Ele prometeu que, nos primeiros cinco anos do seu governo, caso ele vença, 60% das escolas do país serão gratuitas, e que a África do Sul seria "libertada do analfabetismo", como promete o manifesto do CNA.
"Eu amo educação, porque eu sei como é ser pouco educado, tendo eu próprio passado por isso", disse Zuma.
"Mas quando você se coloca um objetivo, você sucede. Eu fiz, eu sou educado hoje."
Apesar de ser um ex-comunista, Zuma também é um fervoroso apoiador da religião. Ele visita igrejas tanto para rezar como para dar sermões. Seu lado religioso também é uma forma de restabelecer sua reputação moral, abalada por escândalos envolvendo sexo e dinheiro.
Alguns líderes religiosos têm apoiado Zuma, e uma igreja chegou a declará-lo "pastor honorário".
Para muitos negros sul-africanos, isso mostra que Zuma é como eles - capaz de cometer erros e alguém que precisa de orações e redenção, não de punição e vingança.
Mas para o líder religioso mais famoso da África do Sul, o arcebispo Demond Tutu, o veredicto sobre Zuma é diferente. Ele defende que Zuma seja julgado por corrupção.
"Se ele é inocente como se diz, que seja um tribunal que o diga... no momento, eu não posso dizer que estou ansioso para vê-lo como meu presidente", disse Tutu, que já ganhou um Prêmio Nobel da Paz e é um dos símbolos da reconciliação sul-africana após o fim do
apartheid.
http://ultimosegundo.ig.com.br/bbc/2009/04/22/analise+percepcao+de+zuma+como+vitima+ajudou+sua+candidatura+5663005.html
Com Zuma, as novas cores Sul-africanasA trajetória democrática e multirracial da África do Sul tem mais um marco histórico, 15 anos depois do fim do
apartheid, com as eleições desta quarta-feira. A dúvida é sobre a margem de vitória de Jacob Zuma, herdeiro político de Nelson Mandela e sucessor de Thabo Mbeki, à frente do Congresso Nacional Africano. Ao contrário do mitológico filho de realeza tribal Mandela e do aristocrático e altamente educado Mbeki, Zuma é um genuíno populista, de tonalidades lulistas, que fala a língua da massa e carece de educação formal.

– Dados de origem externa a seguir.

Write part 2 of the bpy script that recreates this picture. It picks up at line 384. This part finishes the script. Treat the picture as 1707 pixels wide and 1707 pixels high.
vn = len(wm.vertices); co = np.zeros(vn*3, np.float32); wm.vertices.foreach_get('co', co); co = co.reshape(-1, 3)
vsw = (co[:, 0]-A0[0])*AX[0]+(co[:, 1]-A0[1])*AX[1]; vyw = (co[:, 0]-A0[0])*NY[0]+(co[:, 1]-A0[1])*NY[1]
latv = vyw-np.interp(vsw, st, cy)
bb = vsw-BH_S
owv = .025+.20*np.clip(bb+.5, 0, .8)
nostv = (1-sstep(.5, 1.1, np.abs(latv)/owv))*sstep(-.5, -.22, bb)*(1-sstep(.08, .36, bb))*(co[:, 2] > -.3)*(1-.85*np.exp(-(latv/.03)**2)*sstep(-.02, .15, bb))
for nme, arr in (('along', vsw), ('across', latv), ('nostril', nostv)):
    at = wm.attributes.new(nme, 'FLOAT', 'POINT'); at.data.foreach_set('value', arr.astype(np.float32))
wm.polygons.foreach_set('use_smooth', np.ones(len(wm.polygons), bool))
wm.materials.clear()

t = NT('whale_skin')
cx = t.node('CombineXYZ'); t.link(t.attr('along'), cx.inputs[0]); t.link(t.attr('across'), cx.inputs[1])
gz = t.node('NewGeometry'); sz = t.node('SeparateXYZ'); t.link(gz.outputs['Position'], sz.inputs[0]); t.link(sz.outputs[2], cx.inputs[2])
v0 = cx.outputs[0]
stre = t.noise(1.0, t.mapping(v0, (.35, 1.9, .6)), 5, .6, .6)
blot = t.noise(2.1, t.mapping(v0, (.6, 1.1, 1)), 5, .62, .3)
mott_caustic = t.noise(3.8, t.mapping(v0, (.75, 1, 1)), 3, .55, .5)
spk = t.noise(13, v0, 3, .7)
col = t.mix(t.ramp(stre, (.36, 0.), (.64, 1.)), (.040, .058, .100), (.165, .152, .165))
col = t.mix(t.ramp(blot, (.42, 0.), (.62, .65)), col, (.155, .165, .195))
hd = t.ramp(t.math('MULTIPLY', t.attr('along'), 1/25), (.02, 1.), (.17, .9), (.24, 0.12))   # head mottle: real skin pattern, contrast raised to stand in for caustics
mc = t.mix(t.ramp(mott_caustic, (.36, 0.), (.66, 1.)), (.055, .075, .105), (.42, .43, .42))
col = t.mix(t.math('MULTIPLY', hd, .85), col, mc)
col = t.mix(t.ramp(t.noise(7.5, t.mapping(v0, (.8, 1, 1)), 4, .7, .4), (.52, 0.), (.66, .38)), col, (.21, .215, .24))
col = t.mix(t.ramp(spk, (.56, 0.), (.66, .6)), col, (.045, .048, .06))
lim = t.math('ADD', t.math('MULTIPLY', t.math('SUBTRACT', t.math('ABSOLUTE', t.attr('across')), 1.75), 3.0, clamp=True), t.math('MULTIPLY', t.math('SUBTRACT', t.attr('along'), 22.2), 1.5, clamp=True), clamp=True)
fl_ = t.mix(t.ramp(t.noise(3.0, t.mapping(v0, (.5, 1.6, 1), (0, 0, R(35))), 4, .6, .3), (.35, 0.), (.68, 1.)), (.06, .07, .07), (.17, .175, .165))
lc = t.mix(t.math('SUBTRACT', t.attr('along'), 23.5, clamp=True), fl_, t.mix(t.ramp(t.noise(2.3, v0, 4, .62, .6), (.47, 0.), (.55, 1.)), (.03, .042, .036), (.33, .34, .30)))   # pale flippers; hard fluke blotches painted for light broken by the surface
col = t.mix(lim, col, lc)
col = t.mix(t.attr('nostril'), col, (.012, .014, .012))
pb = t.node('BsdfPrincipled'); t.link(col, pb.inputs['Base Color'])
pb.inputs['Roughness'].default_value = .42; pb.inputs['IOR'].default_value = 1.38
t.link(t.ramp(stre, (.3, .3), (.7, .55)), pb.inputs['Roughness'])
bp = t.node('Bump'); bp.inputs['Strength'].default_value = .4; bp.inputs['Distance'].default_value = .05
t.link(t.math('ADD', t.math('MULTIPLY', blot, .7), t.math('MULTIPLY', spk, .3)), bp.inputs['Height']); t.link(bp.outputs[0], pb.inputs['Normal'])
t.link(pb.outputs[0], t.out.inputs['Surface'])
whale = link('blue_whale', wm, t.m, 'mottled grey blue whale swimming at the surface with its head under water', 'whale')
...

O carismático Zuma, 67 anos, superou todo tipo de adversidades para chegar lá em cima. Teve infância miserável e milita no CNA desde 1959. Durante a luta contra o
apartheid, passou 10 anos na prisão ao lado de Mandela e depois foi um astuto e implacável lider de inteligência do movimento de libertação nacional.
Com o fim do
apartheid e dentro do sistema, foi outro tipo de luta, para sobreviver em batalhas judiciais, com acusações variando de fraude a estupro. Duas semanas antes das eleições, as últimas acusações foram arquivadas por procuradores federais. Polígamo (5 mulheres e pelo menos 20 filhos), Zuma nega as acusações. Líderes da oposição sabem que ataques pessoais contra Zuma são politicamente contraprodutivos.

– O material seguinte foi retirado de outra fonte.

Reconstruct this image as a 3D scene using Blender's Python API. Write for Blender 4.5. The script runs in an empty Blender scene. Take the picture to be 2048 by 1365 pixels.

Em uma recente pesquisa, metade de prováveis eleitores disseram acreditar nas acusações de corrupção, mas mesmo assim prometeram votar em Zuma. A meta da oposição (que inclui dissidentes do CNA) é impedir que o partido governista conquiste 2/3 dos votos e assim possa flertar com mudanças constitucionais e maior controle do Estado. Entre alguns líderes históricos da luta contra o
apartheid, como o arcebispo e Prêmio Nobel da Paz, Desmond Tutu, há muita desilusão com o rumo das coisas.Tutu lamenta o aparelhismo do Estado com militantes incompetentes do CNA e a corrupção deslavada.

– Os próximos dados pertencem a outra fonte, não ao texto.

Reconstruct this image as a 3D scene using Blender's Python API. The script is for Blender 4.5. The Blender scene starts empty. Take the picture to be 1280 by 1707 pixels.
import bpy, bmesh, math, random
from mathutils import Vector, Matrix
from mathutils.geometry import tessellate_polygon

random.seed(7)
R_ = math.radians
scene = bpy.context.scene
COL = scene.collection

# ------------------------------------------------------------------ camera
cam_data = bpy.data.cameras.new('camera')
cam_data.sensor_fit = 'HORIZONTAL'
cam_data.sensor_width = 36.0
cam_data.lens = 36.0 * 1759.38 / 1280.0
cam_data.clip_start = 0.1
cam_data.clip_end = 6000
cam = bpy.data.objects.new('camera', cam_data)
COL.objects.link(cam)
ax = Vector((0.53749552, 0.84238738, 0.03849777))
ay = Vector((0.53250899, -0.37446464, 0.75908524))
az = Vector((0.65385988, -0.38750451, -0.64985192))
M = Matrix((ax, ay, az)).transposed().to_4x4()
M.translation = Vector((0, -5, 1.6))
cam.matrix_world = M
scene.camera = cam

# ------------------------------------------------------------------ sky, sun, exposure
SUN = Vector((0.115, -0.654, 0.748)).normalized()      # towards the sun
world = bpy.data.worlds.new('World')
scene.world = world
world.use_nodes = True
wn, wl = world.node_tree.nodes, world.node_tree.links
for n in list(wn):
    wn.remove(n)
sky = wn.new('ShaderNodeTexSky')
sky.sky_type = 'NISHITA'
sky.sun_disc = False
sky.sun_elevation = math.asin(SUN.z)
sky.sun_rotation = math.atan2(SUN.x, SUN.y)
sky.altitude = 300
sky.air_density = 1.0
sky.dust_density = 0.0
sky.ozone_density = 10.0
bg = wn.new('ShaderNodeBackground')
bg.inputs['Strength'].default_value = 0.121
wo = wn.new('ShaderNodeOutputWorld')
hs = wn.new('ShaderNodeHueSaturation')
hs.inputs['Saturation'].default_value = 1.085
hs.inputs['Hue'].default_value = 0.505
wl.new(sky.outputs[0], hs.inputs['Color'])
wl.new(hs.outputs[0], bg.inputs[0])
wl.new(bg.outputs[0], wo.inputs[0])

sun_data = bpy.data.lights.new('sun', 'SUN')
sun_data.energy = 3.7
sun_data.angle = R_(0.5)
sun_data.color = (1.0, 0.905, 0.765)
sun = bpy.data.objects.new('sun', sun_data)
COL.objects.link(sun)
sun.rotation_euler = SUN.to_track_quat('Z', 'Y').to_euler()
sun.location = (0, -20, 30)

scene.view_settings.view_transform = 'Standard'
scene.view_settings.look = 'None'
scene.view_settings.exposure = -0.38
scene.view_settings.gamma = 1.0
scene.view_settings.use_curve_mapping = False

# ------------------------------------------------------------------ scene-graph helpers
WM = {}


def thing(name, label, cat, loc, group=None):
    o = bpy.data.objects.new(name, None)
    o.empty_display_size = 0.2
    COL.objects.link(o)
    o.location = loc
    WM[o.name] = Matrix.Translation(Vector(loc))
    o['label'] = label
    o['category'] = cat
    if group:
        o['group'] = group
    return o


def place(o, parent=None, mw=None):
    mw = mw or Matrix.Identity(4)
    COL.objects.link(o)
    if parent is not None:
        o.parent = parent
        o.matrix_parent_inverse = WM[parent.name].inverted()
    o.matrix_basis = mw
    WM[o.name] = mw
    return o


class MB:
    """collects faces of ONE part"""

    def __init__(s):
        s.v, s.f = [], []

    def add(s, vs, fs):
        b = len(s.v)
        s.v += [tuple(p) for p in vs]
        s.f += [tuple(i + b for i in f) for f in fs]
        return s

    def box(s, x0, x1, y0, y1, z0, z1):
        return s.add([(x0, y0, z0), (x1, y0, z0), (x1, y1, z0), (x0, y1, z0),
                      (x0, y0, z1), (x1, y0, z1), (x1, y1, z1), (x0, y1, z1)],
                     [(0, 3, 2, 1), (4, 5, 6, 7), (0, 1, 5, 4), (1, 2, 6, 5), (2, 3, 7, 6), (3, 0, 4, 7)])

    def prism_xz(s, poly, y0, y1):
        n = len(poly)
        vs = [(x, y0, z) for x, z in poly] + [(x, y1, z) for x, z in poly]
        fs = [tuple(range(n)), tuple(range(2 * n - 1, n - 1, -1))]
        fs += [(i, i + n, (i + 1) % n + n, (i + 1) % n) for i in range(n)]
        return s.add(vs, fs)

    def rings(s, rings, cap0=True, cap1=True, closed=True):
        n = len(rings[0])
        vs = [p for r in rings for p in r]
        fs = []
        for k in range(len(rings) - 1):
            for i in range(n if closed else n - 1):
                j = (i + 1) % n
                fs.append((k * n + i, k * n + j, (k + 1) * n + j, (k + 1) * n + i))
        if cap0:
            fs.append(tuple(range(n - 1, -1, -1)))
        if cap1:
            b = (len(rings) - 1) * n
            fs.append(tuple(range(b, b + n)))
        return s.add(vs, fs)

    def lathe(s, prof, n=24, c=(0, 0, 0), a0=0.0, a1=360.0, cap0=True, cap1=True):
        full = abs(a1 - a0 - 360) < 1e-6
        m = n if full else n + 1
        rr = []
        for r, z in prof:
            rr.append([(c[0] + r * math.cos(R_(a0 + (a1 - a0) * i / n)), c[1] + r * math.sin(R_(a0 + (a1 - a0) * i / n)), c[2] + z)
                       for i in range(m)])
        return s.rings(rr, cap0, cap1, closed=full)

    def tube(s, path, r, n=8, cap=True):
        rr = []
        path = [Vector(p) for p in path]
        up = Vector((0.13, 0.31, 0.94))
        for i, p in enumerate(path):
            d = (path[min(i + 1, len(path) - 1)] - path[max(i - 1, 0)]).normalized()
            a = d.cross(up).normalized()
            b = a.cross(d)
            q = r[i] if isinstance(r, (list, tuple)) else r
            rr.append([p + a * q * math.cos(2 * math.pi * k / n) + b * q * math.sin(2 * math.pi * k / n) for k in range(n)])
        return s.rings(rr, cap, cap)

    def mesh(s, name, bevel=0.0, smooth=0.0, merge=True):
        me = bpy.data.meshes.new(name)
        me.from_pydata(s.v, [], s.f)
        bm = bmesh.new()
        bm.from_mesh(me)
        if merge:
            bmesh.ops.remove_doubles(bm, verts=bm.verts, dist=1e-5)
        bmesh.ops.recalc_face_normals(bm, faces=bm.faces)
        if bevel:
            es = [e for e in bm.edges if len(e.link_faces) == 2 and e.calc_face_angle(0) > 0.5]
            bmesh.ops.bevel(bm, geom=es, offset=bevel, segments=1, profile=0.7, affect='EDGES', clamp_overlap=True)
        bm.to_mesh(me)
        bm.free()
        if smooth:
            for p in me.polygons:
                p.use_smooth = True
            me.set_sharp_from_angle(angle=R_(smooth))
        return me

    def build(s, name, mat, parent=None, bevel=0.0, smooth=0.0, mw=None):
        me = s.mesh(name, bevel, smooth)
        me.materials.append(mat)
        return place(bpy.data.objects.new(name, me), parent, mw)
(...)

Há um reconhecimento de que serviços públicos - sáude e moradias populares- estão abaixo das expectativas e necessidades urgentes em um país assolado por crime, miséria e Aids. O próprio Zuma admitiu que a qualidade da educação era melhor nos tempos do
apartheid. A favor de Zuma, existe seu histórico como um político que consegue transcender barreiras étnicas e raciais (na tradição de Nelson Mandela). Ele conseguiu inclusive chegar nos
afrikaners (o bastião do
apartheid), reconhecendo seu legítimo lugar na sociedade como a "tribo branca da África". Mas neste cenário arco-íris, é preciso destacar os sinais vermelhos.
Há o perigo de que Zuma embarque na melancólica jornada de carismáticos e demagogos líderes pós-colonais do continente africano. Alec Russell, um biógrafo de Zuma, adverte que agora será um teste para saber se o futuro presidente terá disposição para conter duas tendências insidiosas que destruíram outros movimentos de libertação nacional: a corrupção e sua transformação em um partido de apetites autoritários. Á Africa do Sul brilhou com a revolução do estadista Mandela. Não pode agora ficar cinzenta.